This weekend I did not work but spent the time at home, catching up on chores and trying to find time to relax. I say trying, because I wasn't very successful on the relaxing front and what's more I don't seem to have been very productive either!
Saturday, I decided to sort through my yarn stash.
I've finally managed to get hold of some resealable plastic bags and with moth season soon to be upon us I wanted to get as much of my yarn bagged up as possible. Sadly, I can't bag my fabric stash (which also comprises a whole lot of wool) as well as they do not make big enough plastic bags, so I think I'm going to need storage tubs, but that is a problem for another day.
Compared with some people I know, I don't have a particularly big yarn stash and when I hauled it all out, the whole thing sat comfortably on one half of a sofa. I deliberately searched around, finding the elderly balls of yarn that I purchased nearly two years ago back when I started getting interested in crochet again, adding the resulting mix to the pile.
Once I'd grouped similar balls and dyelots, I took some photographs of the elderly yarn and added it to Ravelry. Not because I felt the need to increase my stash list, but because these elderly balls of wool (which are not really that elderly) have been forgotten. They've been sitting behind my sofa, not gathering dust because I keep them in the plastic bags they were sold in, but never seeing the light of day and never being thought of. This means they are unlikely to be ever knitted or crocheted into anything. This is a waste of decent yarn and therefore bad.
I have similar problems with fabric and habberdashery... But again I'm not going there. One thing at a time.
Most of these formerly forgotten balls of yarn are sale yarn or discontinued, bought in small quantities, a ball of this, two balls of that... and intended to be played with, rather than to make anything specific. As such, I wasn't very consistant in my approach and my more experienced self is still puzzling over what exactly to do with them. But at least I know they exist now and having added them to my Ravelry database, I may even remember them over the coming months as I look for 'small' projects to do while I tackle my next intended 'real' project which will be a lace shawl.
I'm still not done. I ran out of time, energy and plastic bags, but even those yarns I didn't get to bag up have been moved to a more prominent place in the pile and I've started the process of thinking about simple projects for them. Bed socks for example... They're knitted at a looser guage, so in theory are faster, make good Christmas gifts and would satisfy my need to knit socks (I hope).

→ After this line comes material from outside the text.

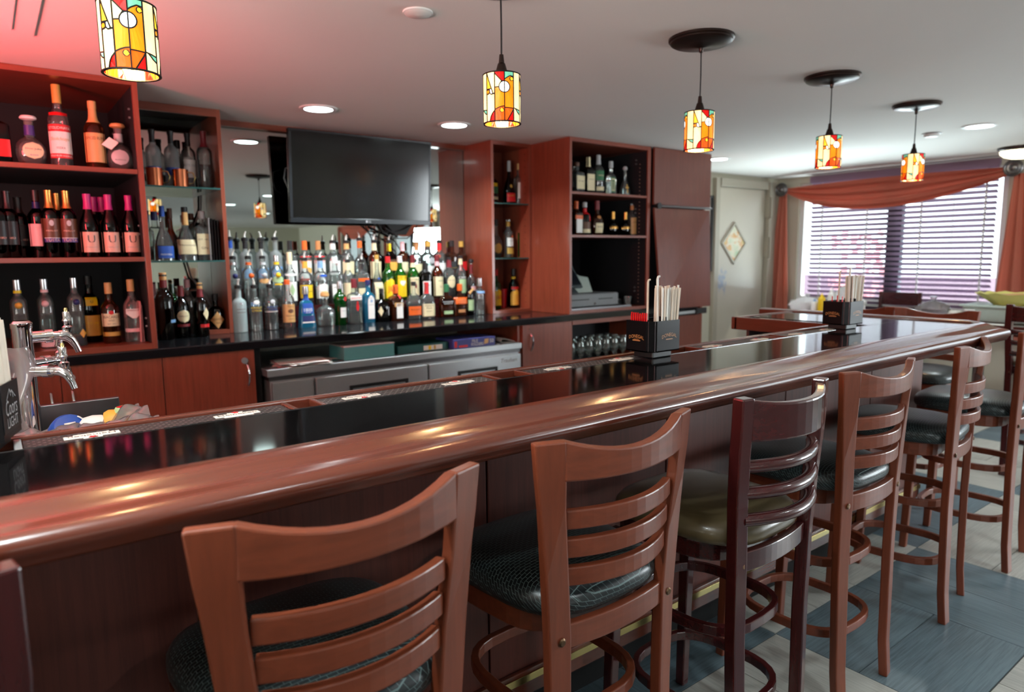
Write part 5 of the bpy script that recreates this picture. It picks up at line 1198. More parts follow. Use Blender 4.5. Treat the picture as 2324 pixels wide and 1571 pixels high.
for px, c, lq, l in ((532, 'c_navy', 'l_clear', 'tall clear bottle with a navy ball emblem on the lower step'), (567, 'c_orange', 'l_clear', 'tall clear bottle with an orange ball emblem on the lower step'), (599, 'c_silver', 'l_clear', 'tall clear bottle with a silver ball emblem on the lower step'), (630, 'c_yellow', 'l_clear', 'tall clear bottle with a yellow ball and green grapes label')):
    e = [('c_ltblue', .05, .12, .7, [])]
    if c == 'c_yellow': e = [('c_mint', .48, .62, .95, [], 'oval'), ('c_yellow', .44, .47, .6, [])]
    if c == 'c_silver': e = [('c_tan', .48, .58, .8, [], 'oval')]
    Fm(px, 'slim', .315, .08, 'g_clear', l, cap=None if c != 'c_yellow' else ('c_foil', .04, 1.2), pour='w' if c != 'c_yellow' else False, liq=(lq, .55), dot=(c, .64, .40), neck=(c if c != 'c_navy' else 'c_foil', .85, .90), lb=e)
Fm(660, 'spirit', .325, .078, 'g_clear', 'clear bottle with a long cream cap and green plant label', cap=('c_cream', .075, 1.25), lb=[('c_white', .60, .64, .9, []), ('c_white', .10, .48, .95, []), ('c_mint', .20, .44, .5, [], 'diamond')])
Fm(694, 'tall', .30, .086, 'g_clear', 'gold tequila bottle with a bright yellow label and pourer', pour='w', neck=('c_amber_l', .80, .95), liq=('l_orange', .58), lb=[('c_yellow', .16, .44, .96, [LT('c_brown', 'Jose Cuervo', .3, .05, .85)])])
Fm(729, 'tall', .30, .086, 'g_clear', 'silver tequila bottle with a white arched label and pourer', pour='w', neck=('c_ltblue', .80, .95), liq=('l_clear', .5), lb=[('c_white', .14, .46, .96, [LT('c_grey', 'Jose Cuervo', .3, .045, .8), LT('c_grey', 'SILVER', .40, .025, .5)], 'arch'), ('c_blue', .60, .66, .6, [], 'oval')])
Fm(762, 'square', .30, .084, 'g_clear', 'square bottle with a white neck band and black bordered label', cap=('c_white', .04, 1.25), lb=[('c_white', .10, .44, .85, [LT('c_black', 'JIM BEAM', .36, .045, .7)])])
Fm(791, 'spirit', .285, .084, 'g_clear', 'pale bottle with cream neck and body labels behind the guard gin', pour='w', neck=('c_cream', .78, .95), liq=('l_clear', .5), lb=[('c_cream', .10, .48, .95, [])])
Fm(823, 'square', .285, .086, 'g_clear', 'clear bottle with a black neck tag and orange fruit label', pour='w', neck=('c_black', .72, .93), liq=('l_dark', .3), lb=[('c_orange', .50, .58, .9, []), ('c_cream', .16, .34, .9, [])])
Fm(857, 'skirt', .315, .095, 'g_clear', 'pale yellow gin bottle with a cream label behind the blue gin', cap=('c_gold', .03, 1.3), neck=('c_cream', .86, .96), liq=('l_yellow', .5), lb=[('c_cream', .05, .42, .72, [LT('c_green', "Seagram's", .30, .04, .6, .1), ('GIN', 'c_green', .2, .03)]), ('c_blue', .48, .53, .18, [], 'oval')])
Fm(882, 'spirit', .30, .086, 'g_green', 'green whisky bottle with a yellow label and red letters', cap=('c_red', .045, 1.15), lb=[('c_yellow', .06, .52, .96, [LT('c_red', 'J&B', .26, .16, .62)], 'arch')])
Fm(909, 'spirit', .30, .088, 'g_green', 'green whisky bottle with a yellow sailing ship label and white cap', cap=('c_white', .045, 1.15), lb=[('c_yellow', .08, .58, .97, [LT('c_brown', 'CUTTY SARK', .53, .035, .8)]), ('c_white', .34, .46, .5, [], 'shield')])
Fm(938, 'spirit', .305, .086, 'g_green', 'green whiskey bottle with a cream label and burgundy neck', cap=('c_wine', .055, 1.1), neck=('c_cream', .76, .86), lb=[('c_cream', .10, .52, .97, [LT('c_green', 'JAMESON', .46, .045, .85)]), ('c_darkred', .26, .38, .18, [], 'oval')])
Fm(965, 'square', .28, .08, 'g_dark', 'dark square whiskey bottle with a long black neck seal', neck=('c_black', .70, 1.0), liq=('l_bourbon', .6), lb=[('c_white', .08, .46, .8, [LT('c_black', 'DICKEL', .36, .045, .6)])])
Fm(993, 'spirit', .305, .088, 'g_amber', 'amber whiskey bottle with a cream label and striped neck strip', cap=('c_wine', .045, 1.15), neck=('c_peach', .78, .92), liq=('l_bourbon', .6), lb=[('c_cream', .06, .52, .96, [LT('c_green', 'WHISKY', .42, .04, .5, .2), ('U', 'c_darkred', .28, .05)])])
Fm(1020, 'tall', .295, .084, 'g_clear', 'dark liqueur bottle with a round cream label and red neck', cap=('c_black', .02, 1.2), neck=('c_darkred', .76, .97), liq=('l_dark', .5), lb=[('c_cream', .24, .56, .78, [('EST. 1853', 'c_brown', .44, .03, .6)], 'oval')])
Fm(1046, 'spirit', .305, .082, 'g_clear', 'red bitter bottle with a pale green label and white lettering', cap=('c_black', .02, 1.25), neck=('c_cream', .80, .95), liq=('l_red', .2), lb=[('c_black', .44, .52, .98, [LT('c_white', 'CAMPARI', .48, .06, .85)]), ('c_mint', .10, .44, .8, [])])
Fm(1070, 'orb', .255, .085, 'g_clear', 'small rounded bottle with a black neck at the end of the lower step', cap=('c_black', .03, 1.6), neck=('c_wine', .68, .95), liq=('l_dark', .4), lb=[('c_peach', .18, .3, .6, [])])
y = 4.50; z = RZ2
def Fb(px, *a, **k): return bot(X(px, 590, y), y, z, *a, **k)
Fb(524, 'round', .315, .08, 'g_frost_light', 'frosted bottle with a bright blue capsule on the upper step', neck=('c_blue', .80, 1.0), pour='w')
for px, l in ((558, 'tall frosted vodka with a lettered black capsule, left one on the upper step'), (594, 'tall frosted vodka with a lettered black capsule, right one on the upper step')):
    Fb(px, 'round', .31, .082, 'g_frost_light', l, 'frosted vodkas with black capsules', neck=('c_black', .80, 1.0), pour='w', lb=[('c_ltblue', .2, .4, .9, [])])
Fb(626, 'round', .315, .082, 'g_frost_light', 'tall frosted vodka with a bare neck and pourer on the upper step', pour='w', lb=[('c_ltblue', .2, .42, .9, [])])
Fb(659, 'tall', .30, .084, 'g_clear', 'clear vodka bottle with a dark red capsule and white label', neck=('c_black', .80, 1.0), lb=[('c_white', .12, .56, .95, [])])
Fb(692, 'tall', .30, .084, 'g_clear', 'clear vodka bottle with a bright orange capsule and fruit label', neck=('c_orange', .80, 1.0), lb=[('c_white', .12, .56, .95, []), ('c_orange', .50, .57, .97, []), ('c_amber_l', .26, .42, .5, [], 'oval', .3), ('c_red', .635, .66, .9, [])])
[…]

One thing I can say having gone through the stash, my intake of new yarns has slowed considerably since that original buying frenzy two years ago. Yarn I buy tends to be with specific types of project in mind, rather than randomly selected. My fabric habbit went a similar way, with the original frantic buying of practically anything vaguely woven, giving way to carefully selected lengths. There are always exceptions of course, the odd skein which I fall for or a pretty piece of fabric which I declare would make an excellent frock coat (which I admit may never get made), but I do try to be sensible...
Honest!
Ah, forgotten yarn: I have a bag full of leftover half-used balls of aran and DK yarn that I persistently forget about: will have to use them up by making some very stripy things!